12.1 Chain-of-Thought & Deliberate Prompting

Standard prompting directly asks a model for an answer, which can lead to errors in complex reasoning tasks. Chain-of-Thought (CoT) prompting is a technique that encourages the model to "think step by step," breaking down a problem into intermediate reasoning steps before giving a final answer. This significantly improves performance on arithmetic, commonsense, and symbolic reasoning tasks.

Interactive Chain-of-Thought Example

Click the button below to see how CoT prompting guides the model through a reasoning process for a word problem.

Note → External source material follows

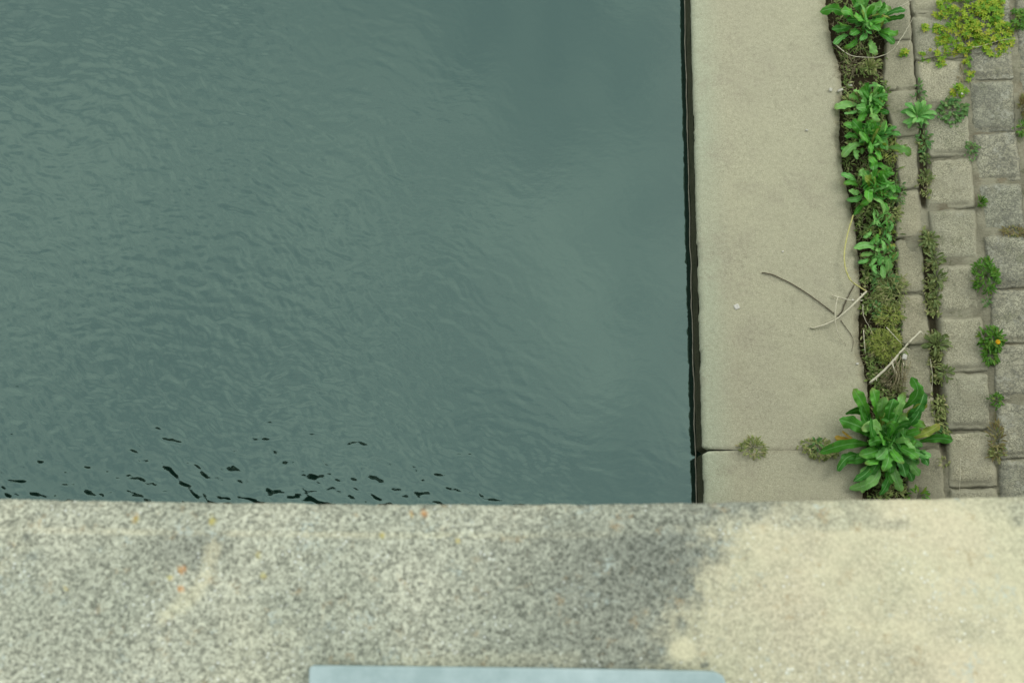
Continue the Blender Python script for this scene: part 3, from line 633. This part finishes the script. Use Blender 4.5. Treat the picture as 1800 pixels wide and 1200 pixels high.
dock('leafy_weed', 'plant', 'pale green weed with notched leaves beside the bent yellow stem', 1548, 448,
     [(1500, 436, .03, .1, 'dock_pale'), (1512, 450, .03), (1508, 462, .02), (1528, 468, .04), (1562, 462, .05), (1578, 448, .03), (1540, 482, .05), (1553, 490, .05), (1560, 478, .07, .1, 'rose_green')], n=24, length=(18, 32), pale=.6, h=.07, wr=.36, mats=('rose_green', 'dock_pale'), a0=.8)

def rosette(name, label, cu, cv, n, length,  m='rose', wr=.20, h=.03, squash=1.0, stretch=1.0, prof=prof_spoon, cat='weed', base=0.0, group=None, lob=0.0):
    c = at(cu, cv, base); root = empty(name, c, label, cat, group); n = int(n * 1.5)
    for i in range(n):
        a = i * 2.399 + random.uniform(-.35, .35); k = (i + .5) / n; L = random.uniform(*length) * 1.12 * PX * (1 - .45 * k)
        dd = Vector((math.cos(a) * squash, math.sin(a) * stretch, 0)); b = c + dd * .006; b.z += .004 + .008 * k; e = c + dd * L
        e.z = max(ground_z(e.x, e.y) + .006, ground_z(e.x, e.y) + h * (.25 + k)) + random.uniform(0, .008)
        leaf(root, b, e, L * .18, L * wr * random.uniform(.85, 1.3), random.uniform(.1, .3), .2, m, prof, ns=8, nc=5, lobes=lob)
    return root
def herb(name, label, cu, cv, ru, rv, n, m='herb', size=(5, 9), wr=.5, h=.05, cat='weed', base=0.0, rot=0.0, stems=8, kind='tuft', group=None):
    """many tiny leaves over an ellipse of the photograph"""
    c = at(cu, cv, base); root = empty(name, c, label, cat, group); bag = Bag(); st = Bag()
    for i in range(n):
        a = random.random() * 6.283; r = math.sqrt(random.random()) * (.62 + .62 * float(vnoise(3 + 1.6 * math.cos(a) + cu, 5 + 1.6 * math.sin(a) + cv, 3)))
        if random.random() > .25 and float(fbm(np.array(r * math.cos(a) * ru * .11 + cu), np.array(r * math.sin(a) * rv * .11 + cv), 9, 3)) < (.49 if kind == 'whorl' and ru > 40 else .43): continue
        x, y = r * math.cos(a) * ru, r * math.sin(a) * rv; x, y = x * math.cos(rot) - y * math.sin(rot), x * math.sin(rot) + y * math.cos(rot)
        top = h * (1 - .75 * r * r) * random.uniform(.25, 1.0)
        L = random.uniform(*size) * PX; aa = math.atan2(-y, x) + random.gauss(0, .9)
        if kind == 'tuft':
            p = at(cu + x, cv + y, base); p.z += top
            e = p + Vector((math.cos(aa) * L, math.sin(aa) * L, random.uniform(-.35, .5) * L)); bag.leaf(p, e, L * wr, random.uniform(-.05, .25))
        elif kind == 'whorl':
            p = at(cu + x, cv + y, base); p.z += top
            rw = random.random()
            for q in range(5):
                ab = aa + q * 1.257; e = p + Vector((math.cos(ab) * L, math.sin(ab) * L, random.uniform(-.3, .35) * L)); bag.leaf(p, e, L * wr, .05, r=min(1, max(0, rw + random.gauss(0, .12))))
        else:   # blades from the ground outwards
            p = at(cu + x * .35, cv + y * .35, base); e = at(cu + x, cv + y, base); e.z += top; bag.leaf(p, e, L * wr, random.uniform(.1, .4))
    bag.build('foliage', m, root)
    for i in range(stems):
        a = random.random() * 6.283; r = random.uniform(.5, .95); x, y = r * math.cos(a) * ru, r * math.sin(a) * rv
        p = at(cu + x * .1, cv + y * .1, base); e = at(cu + x, cv + y, base); e.z += h * .4; mid = (p + e) / 2 + Vector((random.gauss(0, .006), random.gauss(0, .006), h * .5))
        st.tube([p, mid, e], .0014, .0009, 4)
    if stems: st.build('stem', 'stem', root)
    return root

SP = 'spurge_weed'
herb(SP, 'large mass of yellow green spurge covering the blocks at the top', 1714, 34, 72, 72, 1100, 'spurge', (4, 7), .55, .06, kind='whorl', stems=30)
herb(SP, 'small yellow green sprig on the block corner, left of the spurge mass', 1625, 52, 9, 9, 12, 'spurge', (4, 6), .55, .03, kind='whorl', stems=3)
herb(SP, 'yellow sprig trail hanging below the spurge mass toward the dark joint', 1638, 104, 30, 15, 34, 'spurge', (4, 7), .55, .03, kind='whorl', rot=.2, stems=6)
herb(SP, 'two yellow green leaf tufts on the narrow blocks, left of the dark joint', 1586, 94, 13, 6, 14, 'spurge', (4, 7), .55, .03, kind='whorl', stems=2)
herb(SP, 'yellow green sprig between blocks just under the spurge mass', 1702, 118, 10, 28, 26, 'spurge', (4, 7), .55, .03, kind='whorl', stems=4)
herb(SP, 'bright sprig above the round leaved creeping weed', 1684, 160, 13, 10, 34, 'spurge', (5, 7), .55, .04, kind='whorl', stems=4)
herb(SP, 'yellow green sprig by the frame edge, right of the spurge mass', 1788, 36, 18, 24, 44, 'bright', (5, 8), .5, .05, kind='whorl', stems=4)
herb('creeping_weed', 'round leaved blue green creeping weed spread over a block corner', 1673, 196, 30, 21, 210, 'herb', (6, 9), .7, .035)
rosette('leafy_weed', 'leafy weed filling the gap between narrow and wide blocks, left of the creeping weed', 1611, 206, 20, (22, 36), 'dock_pale', .36, .06, prof=prof_dock)
herb('creeping_weed', 'small leaf tuft growing at the bottom end of the open dark joint', 1614, 168, 9, 22, 42, 'herb', (7, 12), .35, .03)
herb('creeping_weed', 'narrow string of small leaves below the leafy gap weed', 1622, 246, 10, 30, 70, 'herb', (7, 12), .4, .03)
rosette('rosette_weed', 'tiny olive rosette in the dark gap beside the narrow tan block', 1624, 282, 12, (9, 14), 'rose', .4)
rosette('rosette_weed', 'yellowish rosette standing on dark soil in the block gap', 1625, 312, 14, (11, 17), 'rose', .38, .04)
herb('dry_tuft', 'dry brown tuft at the lower end of the yellowish rosette', 1626, 334, 9, 9, 40, 'dry', (7, 12), .12, .02, kind='blades', stems=0)
rosette('rosette_weed', 'pale olive rosette in the gap beside the smooth grey block', 1631, 423, 18, (14, 22), 'rose', .3, .04, stretch=1.1)
rosette('rosette_weed', 'starry olive rosette of pointed leaves below the pale olive one', 1640, 458, 18, (13, 21), 'rose', .24, .04)
rosette('rosette_weed', 'upper, denser half of the long olive weed tuft between blocks', 1645, 491, 22, (12, 20), 'rose', .26, .05, stretch=1.2)
rosette('rosette_weed', 'lower, narrow tail of the long olive weed tuft between blocks', 1642, 525, 16, (10, 17), 'rose', .3, .04, squash=.8, stretch=1.4)
rosette('rosette_weed', 'greyish green rosette with spreading leaves left of the orange flower', 1643, 606, 24, (18, 29), 'rose', .24, .05)
rosette('rosette_weed', 'small yellow green rosette hanging over the dark gap', 1658, 655, 14, (14, 20), 'rose', .3, .04)
herb('dry_tuft', 'withered seedy tuft in the gap above the largest rosette', 1650, 712, 14, 18, 150, 'herb_dull', (5, 9), .4, .03)
herb('creeping_weed', 'bright small leaved tuft where three blocks meet near the top', 1706, 264, 11, 14, 70, 'herb', (5, 8), .5, .03)
herb('grass_tuft', 'fresh green spiky tuft between two lichen covered blocks', 1723, 355, 15, 15, 95, 'bright', (9, 14), .16, .05, kind='blades', stems=0)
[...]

Zero-Shot vs. Few-Shot CoT

  • Zero-Shot CoT: This is the simplest form, where you append the phrase "Let's think step by step" to the end of your prompt. This simple instruction is often enough to trigger the model's internal reasoning process.
  • Few-Shot CoT: In this approach, you provide one or more examples (shots) in the prompt that demonstrate the step-by-step reasoning process. The model then follows this format for the new query. This is generally more reliable than zero-shot CoT.

Deliberate Prompting

Deliberate Prompting (or "Self-Critique") is an extension of CoT. After generating an initial reasoning chain and answer, the model is prompted to critique its own work and identify potential errors. It then re-solves the problem, taking the critique into account. This two-pass process helps the model refine its answer and catch mistakes.

The process typically looks like this:

  1. Initial Prompt: Solve the problem step-by-step.
  2. Model Generates: A full chain of thought and a final answer.
  3. Critique Prompt: "Are there any errors in the reasoning above? Double-check the calculations and logic."
  4. Model Generates Critique: Identifies a flaw (e.g., "The calculation in step 2 was incorrect").
  5. Final Prompt: "Based on your critique, provide the corrected answer."